## Start Data shown

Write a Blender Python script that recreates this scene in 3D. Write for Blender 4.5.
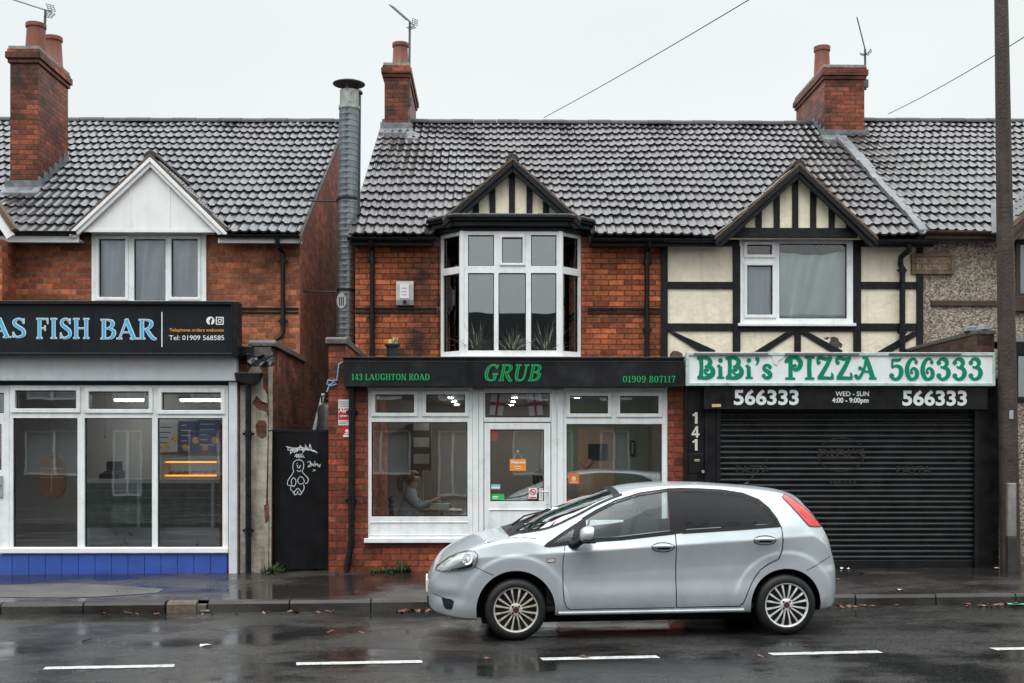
import bpy, bmesh, math, random
from mathutils import Vector, Matrix
random.seed(7)
rad = math.radians
SC = bpy.context.scene
for o in list(bpy.data.objects): bpy.data.objects.remove(o)
COL = SC.collection

# ------------------------------------------------------------------ camera
F, YH, CAMH, YAW = 1150.0, 448.0, 1.80, math.atan(20/1150)
cam_d = bpy.data.cameras.new('camera'); cam = bpy.data.objects.new('camera', cam_d); COL.objects.link(cam)
cam_d.sensor_width = 36; cam_d.lens = F/1024*36
cam_d.shift_y = (YH-341.5)/1024
cam_d.clip_end = 2000
cam.location = (0, 0, CAMH); cam.rotation_euler = (rad(90), 0, -YAW)
SC.camera = cam

# ------------------------------------------------------------------ overcast sky
SUN_EL, SUN_AZ = 58, 205
W = bpy.data.worlds.new('World'); SC.world = W; W.use_nodes = True
nt = W.node_tree; nt.nodes.clear()
N = nt.nodes.new; L = nt.links.new
out = N('ShaderNodeOutputWorld'); add = N('ShaderNodeAddShader')
sky = N('ShaderNodeTexSky'); sky.sky_type = 'NISHITA'; sky.sun_disc = False
sky.sun_elevation = rad(SUN_EL); sky.sun_rotation = rad(SUN_AZ); sky.dust_density = 4
hs = N('ShaderNodeHueSaturation'); hs.inputs['Saturation'].default_value = .12
L(sky.outputs[0], hs.inputs['Color'])
b1 = N('ShaderNodeBackground'); b1.inputs[1].default_value = .05; L(hs.outputs[0], b1.inputs[0])
tc = N('ShaderNodeTexCoord'); sx = N('ShaderNodeSeparateXYZ'); L(tc.outputs['Generated'], sx.inputs[0])
mr = N('ShaderNodeMapRange'); mr.interpolation_type = 'SMOOTHSTEP'
mr.inputs[1].default_value = .33; mr.inputs[2].default_value = 1.0; mr.inputs[3].default_value = .75; mr.inputs[4].default_value = 3.55
L(sx.outputs[2], mr.inputs[0])
nz = N('ShaderNodeTexNoise'); nz.inputs['Scale'].default_value = 2.2; nz.inputs['Detail'].default_value = 3
mp = N('ShaderNodeMapping'); mp.inputs['Scale'].default_value = (1, 1, 3); L(tc.outputs['Generated'], mp.inputs[0]); L(mp.outputs[0], nz.inputs['Vector'])
mr2 = N('ShaderNodeMapRange'); mr2.inputs[1].default_value = .3; mr2.inputs[2].default_value = .7; mr2.inputs[3].default_value = .96; mr2.inputs[4].default_value = 1.04
L(nz.outputs[0], mr2.inputs[0])
mu = N('ShaderNodeMath'); mu.operation = 'MULTIPLY'; L(mr.outputs[0], mu.inputs[0]); L(mr2.outputs[0], mu.inputs[1])
b2 = N('ShaderNodeBackground'); b2.inputs[0].default_value = (.94, .985, 1, 1); L(mu.outputs[0], b2.inputs[1])
L(b1.outputs[0], add.inputs[0]); L(b2.outputs[0], add.inputs[1]); L(add.outputs[0], out.inputs[0])

sd = bpy.data.lights.new('sun', 'SUN'); sd.energy = .6; sd.angle = rad(40); sd.color = (1, .97, .93)
sun = bpy.data.objects.new('sun', sd); COL.objects.link(sun)
# azimuth measured so that the soft sun stands behind the camera, slightly left
sun.rotation_euler = (rad(90-SUN_EL), 0, rad(-15))

vs = SC.view_settings
vs.view_transform = 'Standard'; vs.look = 'None'; vs.exposure = 0; vs.gamma = 1; vs.use_curve_mapping = False
SC.render.engine = 'CYCLES'
try:
    SC.cycles.max_bounces = 8; SC.cycles.transparent_max_bounces = 16; SC.cycles.glossy_bounces = 4
    SC.cycles.diffuse_bounces = 3; SC.cycles.caustics_reflective = False; SC.cycles.caustics_refractive = False
except Exception: pass

# ------------------------------------------------------------------ measuring helpers
FY, UY = 15.1, 17.7            # depth of the shop fronts and of the upper walls
ST, CT = math.sin(YAW), math.cos(YAW)
def at(px, py, Y):
    u = (px-512)/F; v = (YH-py)/F
    t = Y/(CT-u*ST)
    return Vector((t*(u*CT+ST), Y, CAMH+t*v))
def X_(px, Y): return at(px, YH, Y).x
def Z_(py, Y, px=492): return at(px, py, Y).z
def R(px0, py0, px1, py1, Y):
    a = at(px0, py1, Y); b = at(px1, py0, Y)
    return (a.x, b.x, (a.z+at(px1, py1, Y).z)/2, (b.z+at(px0, py0, Y).z)/2)
SL = .008                      # the street climbs gently to the right
def gz(X): return SL*X
KY = 12.82
def pz(X, Y):
    t = (Y-KY-.12)/(FY-KY-.12); return (gz(X)+.12)*(1-t)+(.006*X+.19)*t

# ------------------------------------------------------------------ object helpers
ORG = {}
def tag(o, label=None, cat=None, group=None, kind=None):
    if label: o['label'] = label
    if cat: o['category'] = cat
    if group: o['group'] = group
    if kind: o['kind'] = kind
    return o
def thing(name, label, cat, loc=(0,0,0), group=None, kind=None):
    o = bpy.data.objects.new(name, None); COL.objects.link(o)
    o.location = loc; o.empty_display_size = .1
    ORG[o] = Vector(loc)
    return tag(o, label, cat, group, kind)
def link_mesh(name, me, mat, parent=None, org=None, smooth=False, bev=0, seg=2):
    o = bpy.data.objects.new(name, me); COL.objects.link(o)
    if mat is not None:
        me.materials.clear()
        for m in (mat if isinstance(mat, (list, tuple)) else [mat]): me.materials.append(m)
    if parent is not None:
        o.parent = parent; ORG[o] = ORG[parent]
    else:
        ORG[o] = Vector(org) if org is not None else Vector((0,0,0))
        o.location = ORG[o]
    g = ORG[o]
    if g.length > 0: me.transform(Matrix.Translation(-g))
    if smooth:
        me.polygons.foreach_set('use_smooth', [True]*len(me.polygons))
        try: me.set_sharp_from_angle(angle=rad(smooth if smooth > 1 else 40))
        except Exception: pass
    if bev:
        b = o.modifiers.new('bevel', 'BEVEL'); b.width = bev; b.segments = seg; b.limit_method = 'ANGLE'; b.angle_limit = rad(40)
    me.update()
    return o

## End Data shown

**Your instructions**
Print the whole listing above once more, word for word, without its pictures.

**Problem solution**
Write a Blender Python script that recreates this scene in 3D. Write for Blender 4.5.
import bpy, bmesh, math, random
from mathutils import Vector, Matrix
random.seed(7)
rad = math.radians
SC = bpy.context.scene
for o in list(bpy.data.objects): bpy.data.objects.remove(o)
COL = SC.collection

# ------------------------------------------------------------------ camera
F, YH, CAMH, YAW = 1150.0, 448.0, 1.80, math.atan(20/1150)
cam_d = bpy.data.cameras.new('camera'); cam = bpy.data.objects.new('camera', cam_d); COL.objects.link(cam)
cam_d.sensor_width = 36; cam_d.lens = F/1024*36
cam_d.shift_y = (YH-341.5)/1024
cam_d.clip_end = 2000
cam.location = (0, 0, CAMH); cam.rotation_euler = (rad(90), 0, -YAW)
SC.camera = cam

# ------------------------------------------------------------------ overcast sky
SUN_EL, SUN_AZ = 58, 205
W = bpy.data.worlds.new('World'); SC.world = W; W.use_nodes = True
nt = W.node_tree; nt.nodes.clear()
N = nt.nodes.new; L = nt.links.new
out = N('ShaderNodeOutputWorld'); add = N('ShaderNodeAddShader')
sky = N('ShaderNodeTexSky'); sky.sky_type = 'NISHITA'; sky.sun_disc = False
sky.sun_elevation = rad(SUN_EL); sky.sun_rotation = rad(SUN_AZ); sky.dust_density = 4
hs = N('ShaderNodeHueSaturation'); hs.inputs['Saturation'].default_value = .12
L(sky.outputs[0], hs.inputs['Color'])
b1 = N('ShaderNodeBackground'); b1.inputs[1].default_value = .05; L(hs.outputs[0], b1.inputs[0])
tc = N('ShaderNodeTexCoord'); sx = N('ShaderNodeSeparateXYZ'); L(tc.outputs['Generated'], sx.inputs[0])
mr = N('ShaderNodeMapRange'); mr.interpolation_type = 'SMOOTHSTEP'
mr.inputs[1].default_value = .33; mr.inputs[2].default_value = 1.0; mr.inputs[3].default_value = .75; mr.inputs[4].default_value = 3.55
L(sx.outputs[2], mr.inputs[0])
nz = N('ShaderNodeTexNoise'); nz.inputs['Scale'].default_value = 2.2; nz.inputs['Detail'].default_value = 3
mp = N('ShaderNodeMapping'); mp.inputs['Scale'].default_value = (1, 1, 3); L(tc.outputs['Generated'], mp.inputs[0]); L(mp.outputs[0], nz.inputs['Vector'])
mr2 = N('ShaderNodeMapRange'); mr2.inputs[1].default_value = .3; mr2.inputs[2].default_value = .7; mr2.inputs[3].default_value = .96; mr2.inputs[4].default_value = 1.04
L(nz.outputs[0], mr2.inputs[0])
mu = N('ShaderNodeMath'); mu.operation = 'MULTIPLY'; L(mr.outputs[0], mu.inputs[0]); L(mr2.outputs[0], mu.inputs[1])
b2 = N('ShaderNodeBackground'); b2.inputs[0].default_value = (.94, .985, 1, 1); L(mu.outputs[0], b2.inputs[1])
L(b1.outputs[0], add.inputs[0]); L(b2.outputs[0], add.inputs[1]); L(add.outputs[0], out.inputs[0])

sd = bpy.data.lights.new('sun', 'SUN'); sd.energy = .6; sd.angle = rad(40); sd.color = (1, .97, .93)
sun = bpy.data.objects.new('sun', sd); COL.objects.link(sun)
# azimuth measured so that the soft sun stands behind the camera, slightly left
sun.rotation_euler = (rad(90-SUN_EL), 0, rad(-15))

vs = SC.view_settings
vs.view_transform = 'Standard'; vs.look = 'None'; vs.exposure = 0; vs.gamma = 1; vs.use_curve_mapping = False
SC.render.engine = 'CYCLES'
try:
    SC.cycles.max_bounces = 8; SC.cycles.transparent_max_bounces = 16; SC.cycles.glossy_bounces = 4
    SC.cycles.diffuse_bounces = 3; SC.cycles.caustics_reflective = False; SC.cycles.caustics_refractive = False
except Exception: pass

# ------------------------------------------------------------------ measuring helpers
FY, UY = 15.1, 17.7            # depth of the shop fronts and of the upper walls
ST, CT = math.sin(YAW), math.cos(YAW)
def at(px, py, Y):
    u = (px-512)/F; v = (YH-py)/F
    t = Y/(CT-u*ST)
    return Vector((t*(u*CT+ST), Y, CAMH+t*v))
def X_(px, Y): return at(px, YH, Y).x
def Z_(py, Y, px=492): return at(px, py, Y).z
def R(px0, py0, px1, py1, Y):
    a = at(px0, py1, Y); b = at(px1, py0, Y)
    return (a.x, b.x, (a.z+at(px1, py1, Y).z)/2, (b.z+at(px0, py0, Y).z)/2)
SL = .008                      # the street climbs gently to the right
def gz(X): return SL*X
KY = 12.82
def pz(X, Y):
    t = (Y-KY-.12)/(FY-KY-.12); return (gz(X)+.12)*(1-t)+(.006*X+.19)*t

# ------------------------------------------------------------------ object helpers
ORG = {}
def tag(o, label=None, cat=None, group=None, kind=None):
    if label: o['label'] = label
    if cat: o['category'] = cat
    if group: o['group'] = group
    if kind: o['kind'] = kind
    return o
def thing(name, label, cat, loc=(0,0,0), group=None, kind=None):
    o = bpy.data.objects.new(name, None); COL.objects.link(o)
    o.location = loc; o.empty_display_size = .1
    ORG[o] = Vector(loc)
    return tag(o, label, cat, group, kind)
def link_mesh(name, me, mat, parent=None, org=None, smooth=False, bev=0, seg=2):
    o = bpy.data.objects.new(name, me); COL.objects.link(o)
    if mat is not None:
        me.materials.clear()
        for m in (mat if isinstance(mat, (list, tuple)) else [mat]): me.materials.append(m)
    if parent is not None:
        o.parent = parent; ORG[o] = ORG[parent]
    else:
        ORG[o] = Vector(org) if org is not None else Vector((0,0,0))
        o.location = ORG[o]
    g = ORG[o]
    if g.length > 0: me.transform(Matrix.Translation(-g))
    if smooth:
        me.polygons.foreach_set('use_smooth', [True]*len(me.polygons))
        try: me.set_sharp_from_angle(angle=rad(smooth if smooth > 1 else 40))
        except Exception: pass
    if bev:
        b = o.modifiers.new('bevel', 'BEVEL'); b.width = bev; b.segments = seg; b.limit_method = 'ANGLE'; b.angle_limit = rad(40)
    me.update()
    return o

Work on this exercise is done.